John Claypool had a great gift for helping people through their grief. Now we grieve the loss of this uniquely gracious person who died Sept. 3 at age 74.

Like many, my faith was shaped by the writings, lectures and sermons of this gifted preacher. Though I did not know him personally until recent years, his impact during my formative time as a student and young minister was significant.

Reflecting on his wonderful contributions to our journeys of faith, there are three lasting lessons many of us will carry with gratitude. Here’s a sampling of what could be learned from John Claypool.

First, don’t hide your pain from God or others. Claypool’s transparency while dealing with the illness and death of his daughter, Laura Lue, was revolutionary for a Baptist pastor. His remarkable honesty — clearly expressed in four sermons that form the book, Tracks of a Fellow Struggler — has helped many in their travels through the valley of the shadow of death.

Claypool taught us that God is big enough and gracious enough to handle our fears, anger and hard questions. Amazingly, he told me in an interview that he received criticism for his confessions and some even called his words blasphemy. But he stuck with his belief that “God can handle whatever it is that you are feeling.”

By the way, that interview (in the March 2002 issue of Baptists Today) was the easiest I have ever done. No research was needed. I simply asked the questions that had grown in my mind over the many years of hearing and reading his words.

I broke my self-imposed editing rules and allowed the interview to extend across six pages. His words seemed too important to cut.

Positive response to the interview exceeded any other article included in the news journal over the five and a half years I have been editor. One reader rightly commented that Claypool “speaks a different language” from the rest of us.

Second, don’t point your finger when you preach. As a college student attending a conference in Ridgecrest, N.C., I heard Claypool for the first time. His style was remarkably different from most Baptist preachers.

He didn’t raise his voice and made no threats. His spoke about our needs, our failures and our hope. He was indeed a fellow struggler.

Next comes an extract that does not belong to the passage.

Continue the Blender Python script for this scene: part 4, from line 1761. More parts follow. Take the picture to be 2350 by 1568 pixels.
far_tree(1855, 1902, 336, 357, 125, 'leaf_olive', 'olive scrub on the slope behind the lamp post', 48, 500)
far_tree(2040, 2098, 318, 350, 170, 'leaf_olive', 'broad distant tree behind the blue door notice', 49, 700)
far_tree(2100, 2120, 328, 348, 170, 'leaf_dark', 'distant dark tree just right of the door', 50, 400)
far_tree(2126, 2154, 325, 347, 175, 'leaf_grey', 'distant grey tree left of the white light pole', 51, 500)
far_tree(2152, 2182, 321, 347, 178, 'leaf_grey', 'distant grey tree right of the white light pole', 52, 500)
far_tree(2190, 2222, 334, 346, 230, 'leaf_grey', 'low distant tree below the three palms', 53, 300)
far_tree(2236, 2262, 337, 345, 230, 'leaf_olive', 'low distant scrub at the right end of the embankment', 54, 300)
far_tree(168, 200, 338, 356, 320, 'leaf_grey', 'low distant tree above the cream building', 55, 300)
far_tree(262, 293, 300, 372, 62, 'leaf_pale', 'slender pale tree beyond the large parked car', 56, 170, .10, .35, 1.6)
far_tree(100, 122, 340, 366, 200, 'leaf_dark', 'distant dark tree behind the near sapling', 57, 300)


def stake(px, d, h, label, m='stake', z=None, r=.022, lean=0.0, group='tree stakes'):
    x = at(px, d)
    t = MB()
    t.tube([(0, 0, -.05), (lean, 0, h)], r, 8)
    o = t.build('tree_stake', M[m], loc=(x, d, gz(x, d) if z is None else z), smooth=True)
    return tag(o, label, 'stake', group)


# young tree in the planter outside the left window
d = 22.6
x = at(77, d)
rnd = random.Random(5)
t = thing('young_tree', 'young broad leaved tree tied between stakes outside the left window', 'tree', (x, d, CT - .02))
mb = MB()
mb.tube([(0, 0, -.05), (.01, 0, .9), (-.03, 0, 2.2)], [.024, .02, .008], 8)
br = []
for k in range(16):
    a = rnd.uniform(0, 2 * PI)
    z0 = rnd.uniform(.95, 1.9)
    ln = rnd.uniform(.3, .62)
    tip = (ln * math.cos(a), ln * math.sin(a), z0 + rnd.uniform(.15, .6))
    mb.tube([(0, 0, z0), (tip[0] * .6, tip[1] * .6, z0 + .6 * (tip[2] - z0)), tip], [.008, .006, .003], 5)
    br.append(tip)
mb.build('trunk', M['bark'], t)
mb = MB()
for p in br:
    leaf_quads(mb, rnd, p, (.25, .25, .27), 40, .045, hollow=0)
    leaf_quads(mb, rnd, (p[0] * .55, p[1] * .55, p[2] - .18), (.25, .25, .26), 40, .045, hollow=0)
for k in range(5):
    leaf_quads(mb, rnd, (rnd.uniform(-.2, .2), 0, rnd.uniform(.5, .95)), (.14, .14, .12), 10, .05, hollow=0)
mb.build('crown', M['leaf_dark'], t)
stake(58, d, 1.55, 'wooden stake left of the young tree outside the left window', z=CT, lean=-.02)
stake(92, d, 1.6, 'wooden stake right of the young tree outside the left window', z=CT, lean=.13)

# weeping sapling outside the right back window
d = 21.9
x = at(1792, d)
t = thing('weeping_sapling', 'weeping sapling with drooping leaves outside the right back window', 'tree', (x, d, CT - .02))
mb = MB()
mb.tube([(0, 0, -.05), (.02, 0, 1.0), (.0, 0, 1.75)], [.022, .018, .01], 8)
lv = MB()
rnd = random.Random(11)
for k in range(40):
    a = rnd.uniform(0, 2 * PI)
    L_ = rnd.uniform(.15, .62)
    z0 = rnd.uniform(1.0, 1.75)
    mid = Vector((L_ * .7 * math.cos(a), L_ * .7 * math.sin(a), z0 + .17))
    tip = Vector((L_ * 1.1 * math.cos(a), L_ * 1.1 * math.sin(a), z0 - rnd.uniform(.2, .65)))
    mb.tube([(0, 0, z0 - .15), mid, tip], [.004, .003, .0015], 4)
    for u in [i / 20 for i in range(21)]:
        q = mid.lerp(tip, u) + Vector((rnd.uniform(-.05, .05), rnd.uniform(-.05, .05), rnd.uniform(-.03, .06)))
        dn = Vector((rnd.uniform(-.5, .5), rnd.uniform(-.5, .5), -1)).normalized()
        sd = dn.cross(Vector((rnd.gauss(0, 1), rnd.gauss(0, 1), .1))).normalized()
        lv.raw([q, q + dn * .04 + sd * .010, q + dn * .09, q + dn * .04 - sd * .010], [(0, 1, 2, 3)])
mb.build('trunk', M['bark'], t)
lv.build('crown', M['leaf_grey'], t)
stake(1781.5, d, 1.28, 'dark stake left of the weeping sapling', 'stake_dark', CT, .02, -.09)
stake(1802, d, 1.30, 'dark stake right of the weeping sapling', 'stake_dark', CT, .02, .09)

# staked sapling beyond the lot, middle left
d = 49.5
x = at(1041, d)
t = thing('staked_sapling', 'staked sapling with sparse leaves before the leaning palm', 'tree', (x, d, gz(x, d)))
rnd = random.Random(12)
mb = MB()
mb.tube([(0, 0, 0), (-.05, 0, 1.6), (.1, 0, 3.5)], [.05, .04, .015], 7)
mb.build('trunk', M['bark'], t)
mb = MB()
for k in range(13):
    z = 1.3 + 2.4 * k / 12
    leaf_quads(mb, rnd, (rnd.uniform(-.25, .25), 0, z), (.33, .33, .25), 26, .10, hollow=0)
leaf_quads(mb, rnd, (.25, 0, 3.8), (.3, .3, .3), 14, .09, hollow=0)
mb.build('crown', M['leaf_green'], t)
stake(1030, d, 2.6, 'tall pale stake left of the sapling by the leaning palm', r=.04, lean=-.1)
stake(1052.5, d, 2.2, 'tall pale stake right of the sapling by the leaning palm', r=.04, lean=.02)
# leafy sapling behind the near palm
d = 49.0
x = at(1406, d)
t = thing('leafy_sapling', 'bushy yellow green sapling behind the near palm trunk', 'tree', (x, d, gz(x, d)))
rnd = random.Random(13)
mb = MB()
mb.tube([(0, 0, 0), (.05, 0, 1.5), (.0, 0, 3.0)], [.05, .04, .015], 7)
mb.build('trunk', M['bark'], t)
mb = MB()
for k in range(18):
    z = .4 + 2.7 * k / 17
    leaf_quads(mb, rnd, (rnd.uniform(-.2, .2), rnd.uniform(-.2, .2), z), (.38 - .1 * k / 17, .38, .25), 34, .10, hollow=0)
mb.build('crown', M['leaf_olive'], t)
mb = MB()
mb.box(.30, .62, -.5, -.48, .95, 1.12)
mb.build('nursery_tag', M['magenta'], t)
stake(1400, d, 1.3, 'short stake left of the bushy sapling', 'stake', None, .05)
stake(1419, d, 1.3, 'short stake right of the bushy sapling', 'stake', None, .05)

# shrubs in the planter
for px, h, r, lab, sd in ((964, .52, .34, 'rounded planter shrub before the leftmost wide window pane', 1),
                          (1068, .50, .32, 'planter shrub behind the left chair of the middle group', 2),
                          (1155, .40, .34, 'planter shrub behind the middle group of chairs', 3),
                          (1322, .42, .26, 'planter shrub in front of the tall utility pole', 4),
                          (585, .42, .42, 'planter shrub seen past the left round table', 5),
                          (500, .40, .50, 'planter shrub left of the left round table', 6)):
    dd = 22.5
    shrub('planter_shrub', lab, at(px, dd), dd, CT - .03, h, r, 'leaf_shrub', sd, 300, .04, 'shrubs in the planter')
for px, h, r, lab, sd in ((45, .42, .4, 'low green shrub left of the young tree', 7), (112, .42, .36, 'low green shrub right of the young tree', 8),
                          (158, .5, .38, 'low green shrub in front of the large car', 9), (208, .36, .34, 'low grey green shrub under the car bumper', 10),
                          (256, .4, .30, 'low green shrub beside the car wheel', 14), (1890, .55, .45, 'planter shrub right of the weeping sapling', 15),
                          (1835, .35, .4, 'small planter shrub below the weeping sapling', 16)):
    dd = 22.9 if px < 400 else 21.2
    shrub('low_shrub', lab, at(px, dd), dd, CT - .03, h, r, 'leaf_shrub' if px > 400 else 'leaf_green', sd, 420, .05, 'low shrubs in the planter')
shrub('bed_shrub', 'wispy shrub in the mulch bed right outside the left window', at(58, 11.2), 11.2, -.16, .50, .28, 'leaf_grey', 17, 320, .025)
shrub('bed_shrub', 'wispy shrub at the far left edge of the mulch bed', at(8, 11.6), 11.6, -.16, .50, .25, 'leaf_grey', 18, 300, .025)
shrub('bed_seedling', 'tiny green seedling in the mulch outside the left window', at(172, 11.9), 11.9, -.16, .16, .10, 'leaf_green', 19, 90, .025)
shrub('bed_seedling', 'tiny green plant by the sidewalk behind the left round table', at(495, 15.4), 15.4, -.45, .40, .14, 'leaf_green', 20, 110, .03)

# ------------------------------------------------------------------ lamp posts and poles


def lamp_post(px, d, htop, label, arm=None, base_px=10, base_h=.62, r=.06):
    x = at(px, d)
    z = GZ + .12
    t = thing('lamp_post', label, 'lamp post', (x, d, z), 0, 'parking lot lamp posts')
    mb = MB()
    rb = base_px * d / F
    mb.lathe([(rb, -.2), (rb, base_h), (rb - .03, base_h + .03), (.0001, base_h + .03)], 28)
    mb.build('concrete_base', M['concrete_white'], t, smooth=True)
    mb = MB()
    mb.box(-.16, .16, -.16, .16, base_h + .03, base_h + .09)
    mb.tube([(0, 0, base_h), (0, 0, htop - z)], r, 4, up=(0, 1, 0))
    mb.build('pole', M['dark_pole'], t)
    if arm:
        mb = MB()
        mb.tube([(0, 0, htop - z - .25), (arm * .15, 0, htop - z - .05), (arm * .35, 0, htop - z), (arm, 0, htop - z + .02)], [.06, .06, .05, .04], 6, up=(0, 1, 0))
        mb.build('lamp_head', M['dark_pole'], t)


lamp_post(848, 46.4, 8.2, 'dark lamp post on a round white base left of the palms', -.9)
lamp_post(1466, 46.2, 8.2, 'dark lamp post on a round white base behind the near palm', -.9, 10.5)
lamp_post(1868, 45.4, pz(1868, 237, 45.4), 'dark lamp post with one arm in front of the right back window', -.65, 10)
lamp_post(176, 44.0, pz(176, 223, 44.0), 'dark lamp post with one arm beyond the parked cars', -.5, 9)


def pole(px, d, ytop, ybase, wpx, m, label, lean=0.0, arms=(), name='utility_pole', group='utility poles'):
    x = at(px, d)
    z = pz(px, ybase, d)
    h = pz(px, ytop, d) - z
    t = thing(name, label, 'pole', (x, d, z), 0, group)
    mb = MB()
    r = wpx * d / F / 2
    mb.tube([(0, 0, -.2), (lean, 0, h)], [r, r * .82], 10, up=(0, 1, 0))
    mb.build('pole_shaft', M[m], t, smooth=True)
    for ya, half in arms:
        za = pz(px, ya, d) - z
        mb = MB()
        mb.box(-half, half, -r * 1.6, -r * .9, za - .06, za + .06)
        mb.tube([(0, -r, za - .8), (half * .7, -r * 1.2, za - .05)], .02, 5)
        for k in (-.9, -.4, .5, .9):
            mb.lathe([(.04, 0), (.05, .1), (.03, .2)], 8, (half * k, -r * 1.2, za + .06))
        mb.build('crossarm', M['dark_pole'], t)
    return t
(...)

Claypool said his embrace of confessional preaching was rooted in the experience of his daughter’s illness and death. But it carried on for the rest of his life.

“I began to realize that one of the images Jesus left with us was that of a witness,” he explained in the 2000 interview. “Now I’m very aware that it is a two-edged sword, that you can divert attention away from the gospel to yourself… (But) I have since come to the belief that there are times when our own experiences can be gifts that we can give other people — when the spirit is generosity and not exhibitionism.”

Third, life is a gift. One of the four sermons in Tracks of a Fellow Struggle is titled “Life is a gift.” But, in reality, it was the theme of all of Claypool’s sermons.

In his deepest pain, Claypool chose “the road of gratitude” that leads to the “basic understanding that life is a gift — pure, simple, sheer gift — and that we here on earth are to relate to it accordingly.” It was a theme echoed in his lectures at Yale University and the ones I was privileged to hear as a student at Southeastern Seminary in the late ‘70s.

Those familiar with Claypool’s journey know he became an Episcopal priest in 1986 and retired as rector of St. Luke’s Church in Birmingham in 2000. Upon retirement he became visiting professor of preaching at Mercer University’s McAfee School of Theology in Atlanta where he reconnected with many old Baptist friends and influenced a new generation of Baptist ministers.

When an Episcopal friend who covers religion for a daily newspaper learned of Claypool’s plans to teach at McAfee, she emailed me to say: “You dirty-dog Baptists. Trying to steal John Claypool back from us!”

Of course the truth is that Claypool belonged to the larger family of faith. Even in an Episcopal pulpit and collar he quoted from his Baptist heroes like Carlyle Marney and Wayne Oates. There was enough grace, passion and insight in Claypool to go around.

Indeed, life is a gift from God. And John Claypool was a special gift for which we can long be thankful.